--- BEGIN STORED DATA ---

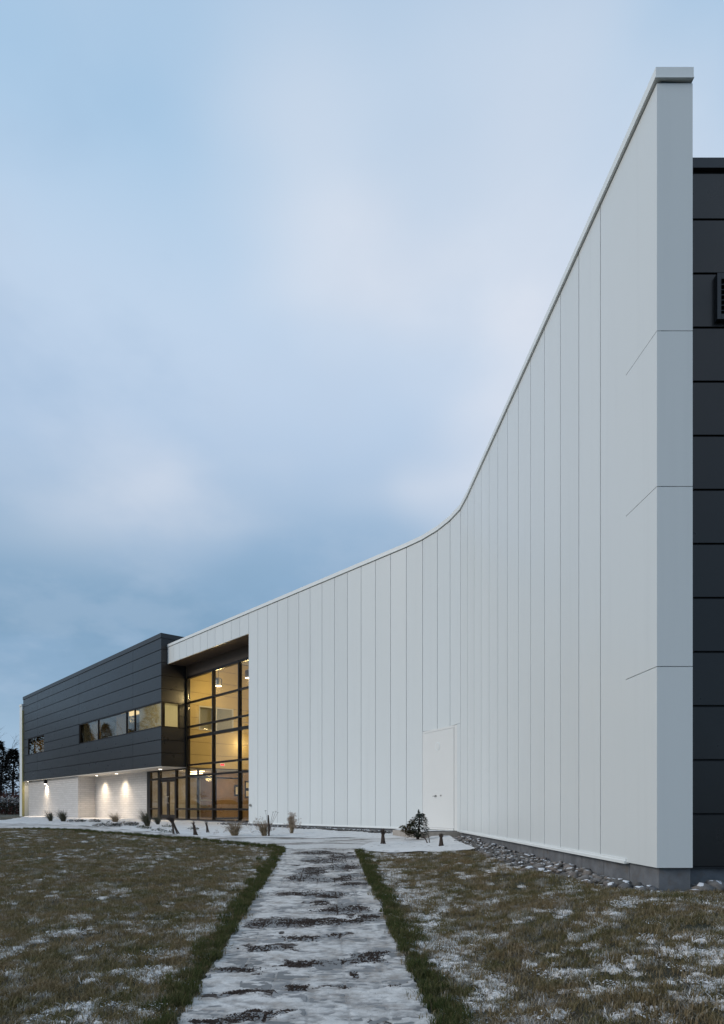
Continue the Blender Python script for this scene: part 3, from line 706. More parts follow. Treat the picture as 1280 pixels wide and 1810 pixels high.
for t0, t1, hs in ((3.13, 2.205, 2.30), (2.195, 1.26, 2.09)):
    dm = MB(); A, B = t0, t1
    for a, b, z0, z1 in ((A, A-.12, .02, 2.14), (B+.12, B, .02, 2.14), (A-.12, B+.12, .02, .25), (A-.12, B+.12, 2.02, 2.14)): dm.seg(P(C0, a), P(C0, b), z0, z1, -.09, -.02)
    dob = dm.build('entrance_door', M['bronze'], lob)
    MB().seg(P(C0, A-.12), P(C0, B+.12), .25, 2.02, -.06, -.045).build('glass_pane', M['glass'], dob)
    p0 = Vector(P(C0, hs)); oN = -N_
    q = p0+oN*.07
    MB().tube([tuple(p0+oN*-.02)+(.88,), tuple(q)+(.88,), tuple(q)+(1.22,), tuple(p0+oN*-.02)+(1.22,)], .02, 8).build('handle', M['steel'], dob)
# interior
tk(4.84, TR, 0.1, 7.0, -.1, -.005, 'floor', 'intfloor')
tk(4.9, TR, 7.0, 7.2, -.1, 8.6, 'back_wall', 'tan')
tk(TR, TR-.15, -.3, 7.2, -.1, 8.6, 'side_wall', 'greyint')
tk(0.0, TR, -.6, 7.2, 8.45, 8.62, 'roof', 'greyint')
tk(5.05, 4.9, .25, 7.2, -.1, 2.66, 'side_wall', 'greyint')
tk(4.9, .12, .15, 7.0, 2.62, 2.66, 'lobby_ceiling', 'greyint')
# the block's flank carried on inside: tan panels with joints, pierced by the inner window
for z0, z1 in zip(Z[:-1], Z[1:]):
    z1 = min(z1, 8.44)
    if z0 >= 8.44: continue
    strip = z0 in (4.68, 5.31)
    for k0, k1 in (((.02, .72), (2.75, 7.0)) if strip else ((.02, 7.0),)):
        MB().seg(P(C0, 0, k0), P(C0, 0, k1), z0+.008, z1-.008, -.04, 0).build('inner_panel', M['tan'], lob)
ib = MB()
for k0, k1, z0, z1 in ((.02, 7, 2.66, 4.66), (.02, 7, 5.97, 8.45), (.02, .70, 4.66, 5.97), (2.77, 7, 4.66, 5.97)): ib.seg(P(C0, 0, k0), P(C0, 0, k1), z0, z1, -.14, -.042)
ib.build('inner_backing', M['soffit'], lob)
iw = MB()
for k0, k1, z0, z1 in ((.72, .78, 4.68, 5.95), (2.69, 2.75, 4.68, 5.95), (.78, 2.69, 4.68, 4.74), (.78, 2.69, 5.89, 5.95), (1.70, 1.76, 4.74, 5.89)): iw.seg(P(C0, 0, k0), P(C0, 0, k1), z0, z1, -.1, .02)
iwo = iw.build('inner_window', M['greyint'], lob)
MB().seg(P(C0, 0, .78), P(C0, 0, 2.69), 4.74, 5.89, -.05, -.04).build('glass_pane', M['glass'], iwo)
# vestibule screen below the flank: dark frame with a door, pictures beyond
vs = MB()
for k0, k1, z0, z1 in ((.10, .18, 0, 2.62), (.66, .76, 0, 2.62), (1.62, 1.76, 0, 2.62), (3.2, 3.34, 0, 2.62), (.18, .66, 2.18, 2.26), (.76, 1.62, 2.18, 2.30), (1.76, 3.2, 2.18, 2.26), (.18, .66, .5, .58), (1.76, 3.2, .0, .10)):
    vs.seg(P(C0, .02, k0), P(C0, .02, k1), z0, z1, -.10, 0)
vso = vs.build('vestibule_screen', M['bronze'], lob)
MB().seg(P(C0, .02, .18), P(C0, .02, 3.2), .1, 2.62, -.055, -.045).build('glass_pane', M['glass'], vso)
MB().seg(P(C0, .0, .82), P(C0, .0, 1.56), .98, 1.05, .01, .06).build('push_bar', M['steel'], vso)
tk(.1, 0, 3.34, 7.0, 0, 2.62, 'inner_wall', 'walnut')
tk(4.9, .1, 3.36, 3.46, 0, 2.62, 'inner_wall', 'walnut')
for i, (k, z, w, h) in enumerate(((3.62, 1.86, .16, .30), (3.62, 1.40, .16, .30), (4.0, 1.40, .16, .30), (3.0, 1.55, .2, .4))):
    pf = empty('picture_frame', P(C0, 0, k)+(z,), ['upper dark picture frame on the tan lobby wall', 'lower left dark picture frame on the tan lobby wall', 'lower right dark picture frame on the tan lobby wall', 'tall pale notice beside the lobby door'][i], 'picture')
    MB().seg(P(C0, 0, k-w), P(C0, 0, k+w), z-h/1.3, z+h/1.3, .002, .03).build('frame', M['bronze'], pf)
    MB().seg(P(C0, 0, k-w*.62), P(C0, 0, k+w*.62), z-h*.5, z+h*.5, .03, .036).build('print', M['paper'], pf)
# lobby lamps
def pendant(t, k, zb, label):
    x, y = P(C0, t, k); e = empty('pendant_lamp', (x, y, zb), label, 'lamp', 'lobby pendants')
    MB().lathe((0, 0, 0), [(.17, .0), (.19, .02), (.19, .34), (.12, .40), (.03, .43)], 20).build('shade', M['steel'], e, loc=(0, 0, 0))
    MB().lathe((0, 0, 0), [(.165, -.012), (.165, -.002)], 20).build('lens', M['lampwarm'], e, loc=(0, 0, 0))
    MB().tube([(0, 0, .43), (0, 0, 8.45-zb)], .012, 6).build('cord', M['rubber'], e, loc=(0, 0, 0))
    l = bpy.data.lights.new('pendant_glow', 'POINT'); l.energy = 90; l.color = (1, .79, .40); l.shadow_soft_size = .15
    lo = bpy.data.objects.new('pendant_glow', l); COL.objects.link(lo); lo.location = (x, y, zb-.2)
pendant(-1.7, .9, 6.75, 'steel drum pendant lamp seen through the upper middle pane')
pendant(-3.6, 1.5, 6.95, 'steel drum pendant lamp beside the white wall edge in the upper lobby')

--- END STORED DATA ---

Pictures are to be left out; repeat all the remaining data exactly.

(SOLUTION FOR THIS EXERCISE):
Continue the Blender Python script for this scene: part 3, from line 706. More parts follow. Treat the picture as 1280 pixels wide and 1810 pixels high.
for t0, t1, hs in ((3.13, 2.205, 2.30), (2.195, 1.26, 2.09)):
    dm = MB(); A, B = t0, t1
    for a, b, z0, z1 in ((A, A-.12, .02, 2.14), (B+.12, B, .02, 2.14), (A-.12, B+.12, .02, .25), (A-.12, B+.12, 2.02, 2.14)): dm.seg(P(C0, a), P(C0, b), z0, z1, -.09, -.02)
    dob = dm.build('entrance_door', M['bronze'], lob)
    MB().seg(P(C0, A-.12), P(C0, B+.12), .25, 2.02, -.06, -.045).build('glass_pane', M['glass'], dob)
    p0 = Vector(P(C0, hs)); oN = -N_
    q = p0+oN*.07
    MB().tube([tuple(p0+oN*-.02)+(.88,), tuple(q)+(.88,), tuple(q)+(1.22,), tuple(p0+oN*-.02)+(1.22,)], .02, 8).build('handle', M['steel'], dob)
# interior
tk(4.84, TR, 0.1, 7.0, -.1, -.005, 'floor', 'intfloor')
tk(4.9, TR, 7.0, 7.2, -.1, 8.6, 'back_wall', 'tan')
tk(TR, TR-.15, -.3, 7.2, -.1, 8.6, 'side_wall', 'greyint')
tk(0.0, TR, -.6, 7.2, 8.45, 8.62, 'roof', 'greyint')
tk(5.05, 4.9, .25, 7.2, -.1, 2.66, 'side_wall', 'greyint')
tk(4.9, .12, .15, 7.0, 2.62, 2.66, 'lobby_ceiling', 'greyint')
# the block's flank carried on inside: tan panels with joints, pierced by the inner window
for z0, z1 in zip(Z[:-1], Z[1:]):
    z1 = min(z1, 8.44)
    if z0 >= 8.44: continue
    strip = z0 in (4.68, 5.31)
    for k0, k1 in (((.02, .72), (2.75, 7.0)) if strip else ((.02, 7.0),)):
        MB().seg(P(C0, 0, k0), P(C0, 0, k1), z0+.008, z1-.008, -.04, 0).build('inner_panel', M['tan'], lob)
ib = MB()
for k0, k1, z0, z1 in ((.02, 7, 2.66, 4.66), (.02, 7, 5.97, 8.45), (.02, .70, 4.66, 5.97), (2.77, 7, 4.66, 5.97)): ib.seg(P(C0, 0, k0), P(C0, 0, k1), z0, z1, -.14, -.042)
ib.build('inner_backing', M['soffit'], lob)
iw = MB()
for k0, k1, z0, z1 in ((.72, .78, 4.68, 5.95), (2.69, 2.75, 4.68, 5.95), (.78, 2.69, 4.68, 4.74), (.78, 2.69, 5.89, 5.95), (1.70, 1.76, 4.74, 5.89)): iw.seg(P(C0, 0, k0), P(C0, 0, k1), z0, z1, -.1, .02)
iwo = iw.build('inner_window', M['greyint'], lob)
MB().seg(P(C0, 0, .78), P(C0, 0, 2.69), 4.74, 5.89, -.05, -.04).build('glass_pane', M['glass'], iwo)
# vestibule screen below the flank: dark frame with a door, pictures beyond
vs = MB()
for k0, k1, z0, z1 in ((.10, .18, 0, 2.62), (.66, .76, 0, 2.62), (1.62, 1.76, 0, 2.62), (3.2, 3.34, 0, 2.62), (.18, .66, 2.18, 2.26), (.76, 1.62, 2.18, 2.30), (1.76, 3.2, 2.18, 2.26), (.18, .66, .5, .58), (1.76, 3.2, .0, .10)):
    vs.seg(P(C0, .02, k0), P(C0, .02, k1), z0, z1, -.10, 0)
vso = vs.build('vestibule_screen', M['bronze'], lob)
MB().seg(P(C0, .02, .18), P(C0, .02, 3.2), .1, 2.62, -.055, -.045).build('glass_pane', M['glass'], vso)
MB().seg(P(C0, .0, .82), P(C0, .0, 1.56), .98, 1.05, .01, .06).build('push_bar', M['steel'], vso)
tk(.1, 0, 3.34, 7.0, 0, 2.62, 'inner_wall', 'walnut')
tk(4.9, .1, 3.36, 3.46, 0, 2.62, 'inner_wall', 'walnut')
for i, (k, z, w, h) in enumerate(((3.62, 1.86, .16, .30), (3.62, 1.40, .16, .30), (4.0, 1.40, .16, .30), (3.0, 1.55, .2, .4))):
    pf = empty('picture_frame', P(C0, 0, k)+(z,), ['upper dark picture frame on the tan lobby wall', 'lower left dark picture frame on the tan lobby wall', 'lower right dark picture frame on the tan lobby wall', 'tall pale notice beside the lobby door'][i], 'picture')
    MB().seg(P(C0, 0, k-w), P(C0, 0, k+w), z-h/1.3, z+h/1.3, .002, .03).build('frame', M['bronze'], pf)
    MB().seg(P(C0, 0, k-w*.62), P(C0, 0, k+w*.62), z-h*.5, z+h*.5, .03, .036).build('print', M['paper'], pf)
# lobby lamps
def pendant(t, k, zb, label):
    x, y = P(C0, t, k); e = empty('pendant_lamp', (x, y, zb), label, 'lamp', 'lobby pendants')
    MB().lathe((0, 0, 0), [(.17, .0), (.19, .02), (.19, .34), (.12, .40), (.03, .43)], 20).build('shade', M['steel'], e, loc=(0, 0, 0))
    MB().lathe((0, 0, 0), [(.165, -.012), (.165, -.002)], 20).build('lens', M['lampwarm'], e, loc=(0, 0, 0))
    MB().tube([(0, 0, .43), (0, 0, 8.45-zb)], .012, 6).build('cord', M['rubber'], e, loc=(0, 0, 0))
    l = bpy.data.lights.new('pendant_glow', 'POINT'); l.energy = 90; l.color = (1, .79, .40); l.shadow_soft_size = .15
    lo = bpy.data.objects.new('pendant_glow', l); COL.objects.link(lo); lo.location = (x, y, zb-.2)
pendant(-1.7, .9, 6.75, 'steel drum pendant lamp seen through the upper middle pane')
pendant(-3.6, 1.5, 6.95, 'steel drum pendant lamp beside the white wall edge in the upper lobby')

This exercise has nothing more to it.